新聞やネットニュースで取り上げられたが、中国では18歳以下の未成年者対象にゲームで遊べる時間を金~日曜の20-21時の間、週3時間に限定するそうだ。それ以外の時間はサーバーで制御、アクセスできないようにするらしい。また中国のアーティストを支持するファンの過激な行動を抑えるよう所属事務所に対して厳しい措置を講じ始めるようだ。例えばファンがSNS上で投げ銭する金額がときに莫大なものだったりするので、その額を制限もしくは投げ銭自体を禁止するような対応や、ファンとアーティストの距離があまりに近くなりすぎ、ときにアーティストがファンに手を出してしまう行為を罰するなど不謹慎な行為に目を光らせるようなのだ。更には、日本人アーティストや韓国人アーティストが中国人アーティストや中国ファンに与える悪影響を不安視、”男らしくない”雰囲気や衣装、佇まいを放送から外すような話もでているという。ここで3つの話がでているが、真ん中の「ファンとアーティストの接近度」「ファンのタニマチ化」は既にK-POPで起こっている現象で、K-POPのファンが世界中でファンドを立ち上げ、リリースやメンバーの誕生日に街頭広告を買い占めるのは常態化している。これ自体は悪い話でないと思っていたが、ファンがいわゆるグルーピー化するということが今日のコンプライアンス上問題となっているのだと思う。70年代の外タレは来日公演で必ずグルーピーと呼ばれる日本のファンをホテルまで呼んでパーティを行っていた事実を思うと、この措置は健全であるし、なんら否定すべきものではない。ただ、ファンが貢ぐ、貢献する表現形態は、投げ銭だろうが、物販やチケットを買い占めようが、犯罪に直結しない限り否定すべきことではないと思う。
さて、一つ目と最後の話だが、ゲーム時間の制限=悪という考え方や男性アーティストのフェミニン化=不謹慎という捉え方はいかにも中国的ではある。前者は確かにある程度抑止すべきだろうし、子供の成長過程において一時期ゲーム脳が悪影響を与える可能性は否定できない。ただ、e sportsがオリンピック競技になるとか、先進的なゲームを開発するユニコーン企業が中国でも今後もっと起きうる可能性を考えたら、その芽を摘んでしまうのではないか、という不安がある。後者については、どのみちどうしても見たい熱狂的なK-POPやJ-POPのファンはネット上で彼らのMVやライブ映像を観て、興奮するのだろう。抜け道は幾らでもある気がする。

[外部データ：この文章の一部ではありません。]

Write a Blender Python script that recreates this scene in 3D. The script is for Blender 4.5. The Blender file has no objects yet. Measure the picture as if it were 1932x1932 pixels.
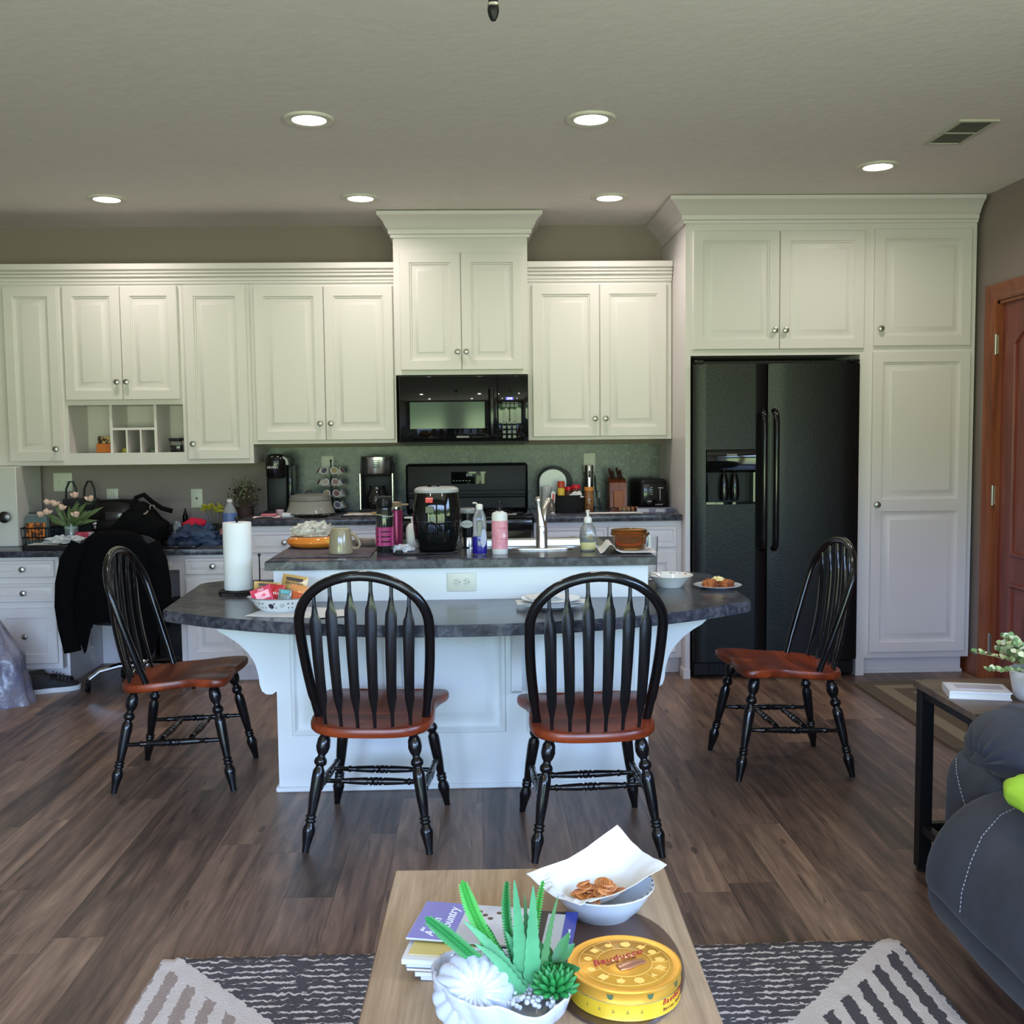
import bpy, bmesh, math, random
from math import sin, cos, pi, radians, atan2, sqrt
from mathutils import Vector, Matrix, noise
random.seed(7)
SC = bpy.context.scene
COL = SC.collection
# ---------------------------------------------------------------- camera
F, PITCH, YAW, ROLL = 1964.84, 0.07363, 0.03242, -0.0108
cam = bpy.data.cameras.new('camera'); co = bpy.data.objects.new('camera', cam); COL.objects.link(co)
cam.sensor_width = 36; cam.sensor_fit = 'HORIZONTAL'; cam.lens = 36 * F / 1932; cam.clip_start = .05; cam.clip_end = 200
fw = Vector((sin(YAW) * cos(PITCH), cos(YAW) * cos(PITCH), -sin(PITCH)))
rt = Vector((cos(YAW), -sin(YAW), 0)); up = rt.cross(fw)
r2 = cos(ROLL) * rt + sin(ROLL) * up; u2 = -sin(ROLL) * rt + cos(ROLL) * up
M = Matrix.Identity(4)
for i in range(3):
    M[i][0] = r2[i]; M[i][1] = u2[i]; M[i][2] = -fw[i]
M[0][3], M[1][3], M[2][3] = 0, -6.5443, 1.3972
co.matrix_world = M
SC.camera = co
# ---------------------------------------------------------------- world: overcast sky over lawn and trees
W = bpy.data.worlds.new('world'); SC.world = W; W.use_nodes = True
nt = W.node_tree; bg = nt.nodes['Background']
tc = nt.nodes.new('ShaderNodeTexCoord'); sp = nt.nodes.new('ShaderNodeSeparateXYZ'); nt.links.new(tc.outputs['Generated'], sp.inputs[0])
nz = nt.nodes.new('ShaderNodeTexNoise'); nz.inputs['Scale'].default_value = 9; nz.inputs['Detail'].default_value = 6
nt.links.new(tc.outputs['Generated'], nz.inputs['Vector'])
ma = nt.nodes.new('ShaderNodeMath'); ma.operation = 'MULTIPLY_ADD'; ma.inputs[1].default_value = -.16
nt.links.new(nz.outputs['Fac'], ma.inputs[0]); nt.links.new(sp.outputs['Z'], ma.inputs[2])
mp = nt.nodes.new('ShaderNodeMapRange'); mp.inputs[1].default_value = -.3; mp.inputs[2].default_value = .6; nt.links.new(ma.outputs[0], mp.inputs[0])
cr = nt.nodes.new('ShaderNodeValToRGB'); nt.links.new(mp.outputs[0], cr.inputs[0])
els = cr.color_ramp.elements
els[0].position = 0; els[0].color = (.27, .31, .23, 1)
els[1].position = 1; els[1].color = (.38, .68, 1.32, 1)
for p, c in ((.262, (.40, .54, .30, 1)), (.276, (.04, .08, .04, 1)), (.34, (.05, .09, .05, 1)), (.40, (.60, .86, 1.38, 1))):
    e = els.new(p); e.color = c
nt.links.new(cr.outputs[0], bg.inputs['Color']); bg.inputs['Strength'].default_value = 17.0
# ---------------------------------------------------------------- exposure
SC.view_settings.view_transform = 'Standard'; SC.view_settings.look = 'None'
SC.view_settings.gamma = 1; SC.view_settings.use_curve_mapping = False
SC.view_settings.exposure = 0.15
SC.cycles.max_bounces = 8; SC.cycles.diffuse_bounces = 4; SC.cycles.glossy_bounces = 4; SC.cycles.transmission_bounces = 8
SC.cycles.sample_clamp_indirect = 6; SC.cycles.caustics_reflective = False; SC.cycles.caustics_refractive = False
ROOM = dict(x0=-3.7, x1=2.83, y0=-8.6, y1=0.0, h=2.69)
WINS_REAR = [(-3.1, -0.45, .12, 2.3), (-.15, 2.35, .12, 2.3)]       # x0,x1,z0,z1 on the rear wall
WIN_RIGHT = (-7.4, -4.9, .15, 2.2)                                    # y0,y1,z0,z1 on the right wall
def area(name, loc, rot, sx, sy, power=None, color=(1, 1, 1), portal=False):
    L = bpy.data.lights.new(name, 'AREA'); L.shape = 'RECTANGLE'; L.size = sx; L.size_y = sy
    o = bpy.data.objects.new(name, L); o.location = loc; o.rotation_euler = rot; COL.objects.link(o)
    if portal: L.cycles.is_portal = True
    else: L.energy = power; L.color = color
    return o
for i, (a, b, c, d) in enumerate(WINS_REAR):
    area('window_portal', ((a + b) / 2, ROOM['y0'] - .05, (c + d) / 2), (radians(90), 0, radians(0)), b - a, d - c, portal=True).rotation_euler = (radians(90), 0, 0)
a, b, c, d = WIN_RIGHT
area('window_portal', (ROOM['x1'] + .05, (a + b) / 2, (c + d) / 2), (radians(90), 0, radians(90)), b - a, d - c, portal=True)
CANS = [(-.667, -2.177), (.483, -2.18), (-1.975, -.765), (-.616, -.765), (.74, -.757), (1.973, -1.408)]
CAN_POWER = 4.4; CAN_COLOR = (1, .90, .82)
# ---------------------------------------------------------------- materials
MATS = {}
def mat(name, col, rough=.5, metal=0, spec=.5, trans=0, ior=1.45, emis=None, es=1, coat=0, bump=None, var=None, alpha=1, sheen=0, aniso=0):
    """bump=(scale,strength,distance); var=(scale, other colour, contrast)"""
    if name in MATS: return MATS[name]
    m = bpy.data.materials.new(name); m.use_nodes = True; n = m.node_tree; b = n.nodes['Principled BSDF']
    c4 = (*col, 1) if len(col) == 3 else col
    b.inputs['Base Color'].default_value = c4; b.inputs['Roughness'].default_value = rough; b.inputs['Metallic'].default_value = metal
    b.inputs['Specular IOR Level'].default_value = spec; b.inputs['Transmission Weight'].default_value = trans; b.inputs['IOR'].default_value = ior
    b.inputs['Coat Weight'].default_value = coat; b.inputs['Coat Roughness'].default_value = .08; b.inputs['Alpha'].default_value = alpha
    b.inputs['Sheen Weight'].default_value = sheen
    if emis: b.inputs['Emission Color'].default_value = (*emis, 1); b.inputs['Emission Strength'].default_value = es
    if bump or var:
        t = n.nodes.new('ShaderNodeTexCoord')
    if var:
        s = n.nodes.new('ShaderNodeTexNoise'); s.inputs['Scale'].default_value = var[0]; s.inputs['Detail'].default_value = 5
        n.links.new(t.outputs['Object'], s.inputs['Vector'])
        r = n.nodes.new('ShaderNodeValToRGB'); k = var[2] if len(var) > 2 else .2
        r.color_ramp.elements[0].position = .5 - k; r.color_ramp.elements[1].position = .5 + k
        r.color_ramp.elements[0].color = c4; r.color_ramp.elements[1].color = (*var[1], 1)
        n.links.new(s.outputs['Fac'], r.inputs[0]); n.links.new(r.outputs[0], b.inputs['Base Color'])
    if bump:
        s = n.nodes.new('ShaderNodeTexNoise'); s.inputs['Scale'].default_value = bump[0]; s.inputs['Detail'].default_value = 3
        n.links.new(t.outputs['Object'], s.inputs['Vector'])
        q = n.nodes.new('ShaderNodeBump'); q.inputs['Strength'].default_value = bump[1]; q.inputs['Distance'].default_value = bump[2]
        n.links.new(s.outputs['Fac'], q.inputs['Height']); n.links.new(q.outputs[0], b.inputs['Normal'])
    MATS[name] = m
    return m
def srgb(r, g, b):
    f = lambda v: (v / 255 / 12.92) if v / 255 <= .04045 else ((v / 255 + .055) / 1.055) ** 2.4
    return (f(r), f(g), f(b))
class NB:
    """tiny node builder"""
    def __init__(s, name):
        s.m = bpy.data.materials.new(name); s.m.use_nodes = True; s.t = s.m.node_tree; s.b = s.t.nodes['Principled BSDF']
        s.co = s.t.nodes.new('ShaderNodeTexCoord').outputs['Object']; MATS[name] = s.m
    def link(s, a, b): s.t.links.new(a, b)
    def put(s, x, sock):
        if isinstance(x, (int, float)): sock.default_value = x
        elif isinstance(x, tuple): sock.default_value = x
        else: s.link(x, sock)
    def math(s, op, a, b=0, c=0):
        n = s.t.nodes.new('ShaderNodeMath'); n.operation = op
        for i, x in enumerate((a, b, c)): s.put(x, n.inputs[i])
        return n.outputs[0]
    def sep(s, v):
        n = s.t.nodes.new('ShaderNodeSeparateXYZ'); s.link(v, n.inputs[0]); return n.outputs
    def comb(s, x, y, z=0):
        n = s.t.nodes.new('ShaderNodeCombineXYZ')
        for i, q in enumerate((x, y, z)): s.put(q, n.inputs[i])
        return n.outputs[0]
    def noise(s, v, scale=1, detail=4, rough=.5, dist=0):
        n = s.t.nodes.new('ShaderNodeTexNoise'); s.link(v, n.inputs['Vector']); n.inputs['Scale'].default_value = scale
        n.inputs['Detail'].default_value = detail; n.inputs['Roughness'].default_value = rough; n.inputs['Distortion'].default_value = dist
        return n.outputs['Fac']
    def white(s, v):
        n = s.t.nodes.new('ShaderNodeTexWhiteNoise'); s.link(v, n.inputs['Vector']); return n.outputs['Value']
    def ramp(s, f, stops):
        n = s.t.nodes.new('ShaderNodeValToRGB'); s.link(f, n.inputs[0]); e = n.color_ramp.elements
        e[0].position = stops[0][0]; e[0].color = (*stops[0][1], 1); e[1].position = stops[-1][0]; e[1].color = (*stops[-1][1], 1)
        for p, c in stops[1:-1]: k = e.new(p); k.color = (*c, 1)
        return n.outputs[0]
    def mix(s, f, a, b, mode='MIX'):
        n = s.t.nodes.new('ShaderNodeMix'); n.data_type = 'RGBA'; n.blend_type = mode
        s.put(f, n.inputs[0])
        for x, i in ((a, 6), (b, 7)): s.put((*x, 1) if isinstance(x, tuple) and len(x) == 3 else x, n.inputs[i])
        return n.outputs[2]
    def bump(s, h, st, d):
        n = s.t.nodes.new('ShaderNodeBump'); s.link(h, n.inputs['Height']); n.inputs['Strength'].default_value = st; n.inputs['Distance'].default_value = d
        s.link(n.outputs[0], s.b.inputs['Normal'])
    def col(s, c): s.link(c, s.b.inputs['Base Color'])
# vinyl plank floor: boards along Y
n = NB('plank_floor'); x, y, z = n.sep(n.co)
xr = n.math('DIVIDE', x, .152); row = n.math('FLOOR', xr); rr = n.white(n.comb(row, 3.1)); yr = n.math('ADD', n.math('DIVIDE', y, 1.22), rr)
colm = n.math('FLOOR', yr); rnd = n.white(n.comb(row, colm, 1.7)); rnd2 = n.white(n.comb(colm, row, 9.7))
g = n.noise(n.comb(n.math('MULTIPLY_ADD', rnd, 40, n.math('MULTIPLY', x, 9)), n.math('MULTIPLY_ADD', rnd2, 30, n.math('MULTIPLY', y, .9))), 1.6, 8, .62, 1.2)
fine = n.noise(n.comb(n.math('MULTIPLY', x, 120), n.math('MULTIPLY_ADD', rnd, 30, n.math('MULTIPLY', y, 5))), 1, 4, .6)
streak = n.noise(n.comb(n.math('MULTIPLY_ADD', rnd2, 60, n.math('MULTIPLY', x, 34)), n.math('MULTIPLY_ADD', rnd, 20, n.math('MULTIPLY', y, 2.2))), 1, 6, .7, .6)
f = n.math('ADD', n.math('MULTIPLY', g, .75), n.math('MULTIPLY', rnd, .25)); f = n.math('ADD', f, n.math('MULTIPLY', fine, .14)); f = n.math('ADD', f, n.math('MULTIPLY', streak, .62))
c = n.ramp(n.math('SUBTRACT', f, .355), [(.18, srgb(46, 37, 33)), (.36, srgb(76, 60, 52)), (.52, srgb(108, 85, 72)), (.68, srgb(136, 109, 91)), (.85, srgb(164, 136, 113))])
fx = n.math('FRACT', xr); fy = n.math('FRACT', yr)
crack = n.math('GREATER_THAN', n.noise(n.comb(n.math('MULTIPLY_ADD', rnd, 90, n.math('MULTIPLY', x, 46)), n.math('MULTIPLY_ADD', rnd2, 40, n.math('MULTIPLY', y, 3.1))), 1, 3, .5, .8), .69)
c = n.mix(n.math('MULTIPLY', crack, .55), c, srgb(40, 30, 26))
vo = n.t.nodes.new('ShaderNodeTexVoronoi'); n.link(n.comb(n.math('MULTIPLY', x, 4.6), n.math('MULTIPLY', y, 1.5)), vo.inputs['Vector']); vo.inputs['Scale'].default_value = 1
kn = n.math('LESS_THAN', vo.outputs['Distance'], .055)
c = n.mix(n.math('MULTIPLY', kn, .6), c, srgb(44, 32, 27))
gap = n.math('MAXIMUM', n.math('LESS_THAN', fx, .014), n.math('LESS_THAN', fy, .0018))
c = n.mix(n.math('MULTIPLY', gap, .6), c, (.02, .015, .012)); n.col(c)
n.b.inputs['Roughness'].default_value = .42; n.link(n.math('MULTIPLY_ADD', fine, .18, .30), n.b.inputs['Roughness'])
n.bump(n.math('SUBTRACT', n.math('MULTIPLY', fine, .3), gap), .25, .002)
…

総じて、アニメも音楽もゲームもそうだが、エンタテインメント全体の中国におけるクリエイティブな成長を考えると、国策としてこうした対応や規制を行う中国が結果として日本や韓国のエンタテインメント産業に追いつけそうで追いつけない、ビハインドの状況を自ら招いていることに、少しホッとしたりするのだ。共産主義とエンタテインメント産業は反りが合わないような気がしている。ただ、そんなアゲンストにあっても打たれ強い杭が出てくるのが世の常だ。中国のエンタメ動向には引き続き注視していきたいと思う。